One of my all-time favorite shows is Gilmore Girls. If you aren’t familiar with the show, one of the main characters – Lorelai Gilmore – has a true love affair with snow. “Flakes, flurries, swirls, crystals, whatever form it comes in. I’ll take it,” she says. “We go back, snow and me. We have a beautiful history.”
She anticipates it. She relishes it. She becomes childlike in her wonderment of it and pulls everyone she knows into the joy of the season with her. It seems silly to everyone but her – and me. I get it.
In one episode, though, snow betrays her. Snow drifts block her favorite things and frozen limbs fall on her car and business suffers. She and snow, as she says, are through. The relationship is soured and they’re breaking up. As silly as Lorelai is at times, I have to say that this year, this month, today, I totally understand where she is coming from. Certain times of year – of life – are supposed to be one way, and when they aren’t….well, the unpredictability of life slaps us in the face and we once again realize that we have no control over how it all falls into place.

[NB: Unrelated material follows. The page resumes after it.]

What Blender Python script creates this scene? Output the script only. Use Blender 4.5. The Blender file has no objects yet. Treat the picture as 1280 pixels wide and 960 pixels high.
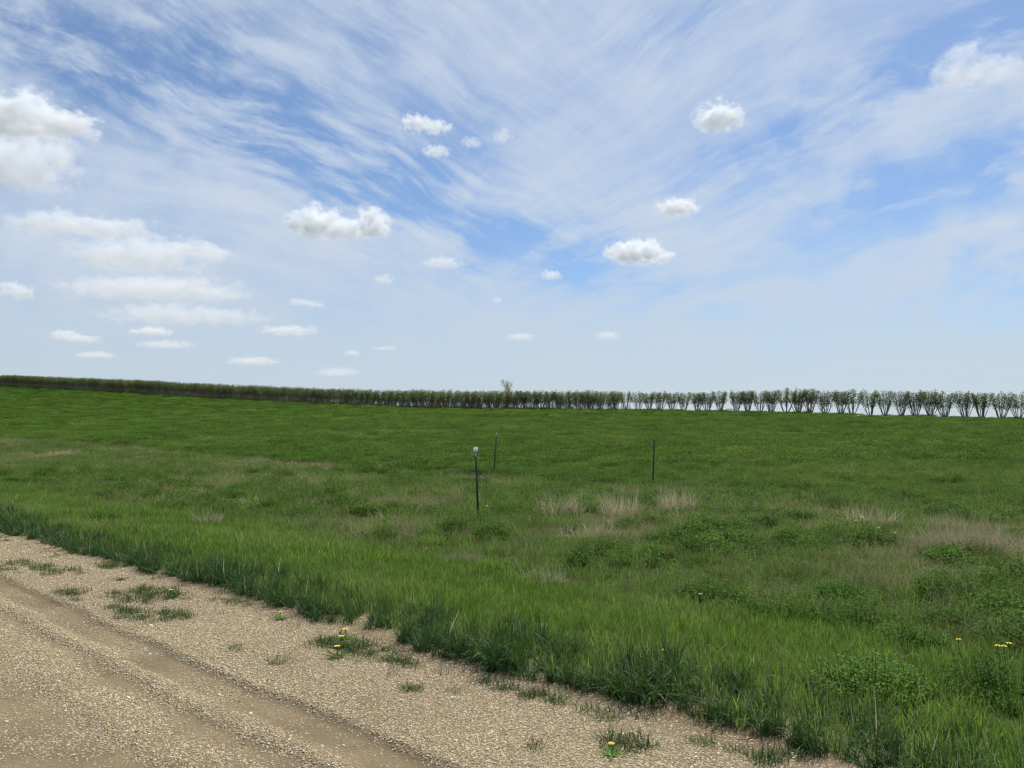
import bpy, math, random
import numpy as np
rng = np.random.default_rng(11)
random.seed(7)
S = bpy.context.scene
COL = S.collection

# ------------------------------------------------------------------ frame
F = 1000.0; HZ = 527.0; EYE = 1.65          # pixels of a 1280x960 photograph
AX, AY = -0.74, 0.6727                       # direction along the road
TX, TY = 0.6727, 0.74                        # direction across it

def hashn(ix, iy, seed):
    h = (ix * 374761393 + iy * 668265263 + seed * 1442695041) & 0xffffffff
    h = ((h ^ (h >> 13)) * 1274126177) & 0xffffffff
    return ((h ^ (h >> 16)) & 0xffff) / 65535.0
def vnoise(x, y, s, seed=0):
    x = np.asarray(x, float) / s; y = np.asarray(y, float) / s
    ix = np.floor(x).astype(np.int64); iy = np.floor(y).astype(np.int64)
    fx = x - ix; fy = y - iy
    fx = fx * fx * (3 - 2 * fx); fy = fy * fy * (3 - 2 * fy)
    a = hashn(ix, iy, seed); b = hashn(ix + 1, iy, seed); c = hashn(ix, iy + 1, seed); d = hashn(ix + 1, iy + 1, seed)
    return (a * (1 - fx) + b * fx) * (1 - fy) + (c * (1 - fx) + d * fx) * fy
def fbm(x, y, s, seed=0, o=3):
    r = 0; w = 0
    for k in range(o):
        r = r + vnoise(x, y, s / 2 ** k, seed + k * 17) * 0.5 ** k; w += 0.5 ** k
    return r / w
def sm(a, b, x):
    t = np.clip((x - a) / (b - a), 0, 1); return t * t * (3 - 2 * t)

_a = np.linspace(-400, 3000, 3401)
_rz = np.interp(_a, [-400, -80, 21, 34, 50, 69, 96, 135, 158, 189, 232, 262, 390, 600, 3000],
                [-3, 0.0, 1.7, 2.27, 2.75, 3.3, 3.7, 4.5, 5.6, 7.0, 9.1, 10.9, 17.2, 22, 22])
_k = np.exp(-0.5 * (np.arange(-30, 31) / 9.0) ** 2); _k /= _k.sum()
_rz = np.convolve(np.pad(_rz, 30, mode='edge'), _k, mode='valid')
def trow(A): return 122.8 - 0.0485 * (A - 21)
def zrow(A): return np.interp(A, _a, _rz)
def edge_t(A): return 3.97 - .012 * A + 0.16 * (vnoise(A, A * 0, 1.1, 5) - 0.5) + 0.14 * (vnoise(A, A * 0, 0.4, 9) - 0.5)
def ground_z(x, y):
    x = np.asarray(x, float); y = np.asarray(y, float)
    A = AX * x + AY * y; t = TX * x + TY * y
    zb = -0.5 + 0.62 * sm(22, 70, A)
    verge = -0.42 * sm(4.4, 9, t)
    z1 = verge + (zb + 0.42) * sm(14, 22.7, t)
    T = trow(A); f = np.clip((t - 22.7) / (T - 22.7), 0, 1)
    z2 = zb + (zrow(A) - zb) * f
    z = np.where(t < 22.7, z1, z2)
    drop = np.where(t > T, 0.035 * (t - T), 0)
    zfar = np.maximum(zrow(A) - drop, -8 + 0 * drop)
    z = np.where(t > T, np.minimum(zfar, np.where(zrow(A) > -8, zfar, zrow(A))), z)
    rough = sm(4.6, 7, t) * (1 - sm(150, 400, t))
    z = z + rough * (0.10 * (fbm(x, y, 2.6, 3) - 0.5) + 0.10 * (1 - sm(20, 26, t)) * (fbm(x, y, 0.9, 8) - 0.5))
    z = z - 0.10 * (1 - sm(3.55, 4.15, t + 0.25 * (fbm(x, y, 0.5, 21) - 0.5)))   # the soil dives under the gravel
    return z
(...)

But at just about the time that we are ready to crawl into a hole (or a nice warm bed with a ridiculous number of blankets), something begins to change. Autumn begins to change to winter…then spring makes the ice melt……the cloud of depression begins to lift, and we are reminded that seasons aren’t forever. Seasons pass, whether with the flip of calendar pages or the healing that comes with time. Good or bad, anticipated or dreaded, relished or repulsive, they don’t last forever. Eventually, all seasons must pass.
This year, I’m holding on to the hard and true fact that seasons change, time passes, and things will eventually get better. We always have that hope…and yes, it’s okay to hope. We’ve been disappointed so many times this year that it’s hard to convince ourselves to look forward to anything, but hope still wins. We don’t want to be the kind of people who look at life expecting the worst. We don’t want to become cynical and crotchety and angry at life. That’s no way to live.
So we have hope. Always.
I have hope for the rest of fall. I do. I have hope for Christmas and the new year and all the things it will bring. I have hope for tomorrow, even. I have hope that even though my relationship with autumn has hit a rough patch, as all relationships do, things will get better.
My God is still the God who thought up the whole idea of seasons, and who thought it’d be a neat idea for leaves to change color and the angle of sunlight to illuminate the world in a golden glow during the month of October. He is still God, and He still promises that while things may be bad for a bit, they will get better.
That was true for me during my freshman year of college, when all I wanted to do was go home.
That’s equally true for me this year, when life is rough and adulting is hard and I long for my heavenly home.
Seasons pass. Times change. God’s God through it all, and there is never a day or a place or a season that is so bad that He can’t turn it around.
So friend, wherever you are today, and in whatever season you find yourself, take heart that it will pass. Seasons change, for better or worse, but God is always God. That much we can count on.